Raise Understanding

Klaas van Schelven
Klaas van Schelven; March 17 - 2 min read
Man blowing something up
Sometimes the best way to understand what's going on is to blow some stuff up

Here’s a typical debugging scenario: you tweak the code, restart everything, but still – no difference. After 3 changes and some head-scratching you reach out to “this one simple trick”:

raise Understanding("?!")

No need to dig through logs, set up a debugger, or wonder whether you’re changing the wrong file. Just insert a raise statement and see what happens.

If your program crashes at that exact spot, the line was executed. If not, the code path never reached it: Maybe the browser where you’re expecting to see the changes is still pointing at the production environment instead of localhost, your code is cached, or the problem is that the code that’s causing the issue is somewhere else in your codebase than you thought.

This “trick” is useful when something isn’t behaving as expected, but you don’t know whether the issue is in the logic or if the code simply isn’t running at all.
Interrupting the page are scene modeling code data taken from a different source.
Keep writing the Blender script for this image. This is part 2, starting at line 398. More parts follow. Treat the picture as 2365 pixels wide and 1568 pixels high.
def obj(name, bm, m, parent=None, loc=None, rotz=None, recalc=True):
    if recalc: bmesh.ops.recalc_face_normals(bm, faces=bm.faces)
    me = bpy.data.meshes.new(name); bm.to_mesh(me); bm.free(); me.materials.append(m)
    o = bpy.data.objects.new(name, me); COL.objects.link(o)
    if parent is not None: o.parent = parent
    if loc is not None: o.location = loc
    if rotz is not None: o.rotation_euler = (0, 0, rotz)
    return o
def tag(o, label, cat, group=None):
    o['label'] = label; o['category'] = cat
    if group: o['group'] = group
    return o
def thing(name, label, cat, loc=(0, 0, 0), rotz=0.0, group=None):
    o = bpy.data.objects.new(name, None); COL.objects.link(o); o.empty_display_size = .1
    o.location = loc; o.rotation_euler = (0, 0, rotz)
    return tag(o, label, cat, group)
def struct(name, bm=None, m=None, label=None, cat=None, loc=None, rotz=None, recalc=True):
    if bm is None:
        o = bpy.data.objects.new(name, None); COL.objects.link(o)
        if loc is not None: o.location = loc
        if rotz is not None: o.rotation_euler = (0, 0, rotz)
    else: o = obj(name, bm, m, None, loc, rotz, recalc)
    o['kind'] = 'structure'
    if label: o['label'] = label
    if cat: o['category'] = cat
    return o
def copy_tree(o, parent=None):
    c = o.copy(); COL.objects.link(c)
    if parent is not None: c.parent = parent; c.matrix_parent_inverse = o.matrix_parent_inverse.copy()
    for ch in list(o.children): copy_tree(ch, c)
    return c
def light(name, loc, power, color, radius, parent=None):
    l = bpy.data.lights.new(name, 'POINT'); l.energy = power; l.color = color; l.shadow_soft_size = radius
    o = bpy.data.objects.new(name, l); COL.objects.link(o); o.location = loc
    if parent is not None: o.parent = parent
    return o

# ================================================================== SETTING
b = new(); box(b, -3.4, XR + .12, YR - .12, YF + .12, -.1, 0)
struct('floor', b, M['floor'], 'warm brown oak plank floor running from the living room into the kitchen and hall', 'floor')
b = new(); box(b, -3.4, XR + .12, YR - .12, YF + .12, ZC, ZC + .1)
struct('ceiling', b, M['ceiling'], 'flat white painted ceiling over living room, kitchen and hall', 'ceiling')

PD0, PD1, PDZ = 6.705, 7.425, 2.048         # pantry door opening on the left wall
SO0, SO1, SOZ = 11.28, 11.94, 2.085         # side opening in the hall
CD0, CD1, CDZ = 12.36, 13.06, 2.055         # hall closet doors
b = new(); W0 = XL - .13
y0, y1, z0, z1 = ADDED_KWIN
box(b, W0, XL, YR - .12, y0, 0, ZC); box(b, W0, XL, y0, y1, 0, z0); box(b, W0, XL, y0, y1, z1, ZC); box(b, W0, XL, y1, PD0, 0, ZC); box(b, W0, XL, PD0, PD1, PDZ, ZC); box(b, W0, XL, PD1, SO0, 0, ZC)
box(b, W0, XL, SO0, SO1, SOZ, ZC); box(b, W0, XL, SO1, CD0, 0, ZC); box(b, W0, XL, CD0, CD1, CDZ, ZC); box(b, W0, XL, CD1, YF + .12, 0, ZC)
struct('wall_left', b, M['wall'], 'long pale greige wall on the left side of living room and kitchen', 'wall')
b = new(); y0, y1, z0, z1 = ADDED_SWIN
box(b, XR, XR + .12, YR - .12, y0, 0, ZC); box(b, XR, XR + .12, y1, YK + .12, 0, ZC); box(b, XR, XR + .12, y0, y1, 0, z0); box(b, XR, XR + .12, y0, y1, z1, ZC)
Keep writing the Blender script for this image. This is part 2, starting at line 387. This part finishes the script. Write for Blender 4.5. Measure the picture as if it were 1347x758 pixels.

Instead of guessing, a well-placed exception settles the question immediately. It also works as a quick way to trace execution flow: each exception comes with a stack trace, telling you exactly how the code got there.

A side benefit: if you use a non-existing exception type, like raise Understanding(), your linter and IDE will immediately highlight it as an error. This makes it easy to spot and remove before committing. And if you have any linting set up as part of your CI/CD, it will catch it there too.

It also has the benefit of showing up like 'Understanding' is not defined, which might feel uncomfortably accurate.

When combined with running your Error Tracking in Local Development raising an exception not only confirms that the line you care about is being hit, but also captures all local variables at that point when it is. This makes debugging faster, since you get immediate context on what was happening instead of manually inspecting variables.

Simple trick, fast results. Just remember to remove or comment out these raise statements before shipping your code. As funny as raise Understanding() might be in a development session, your coworkers and users probably won’t appreciate it.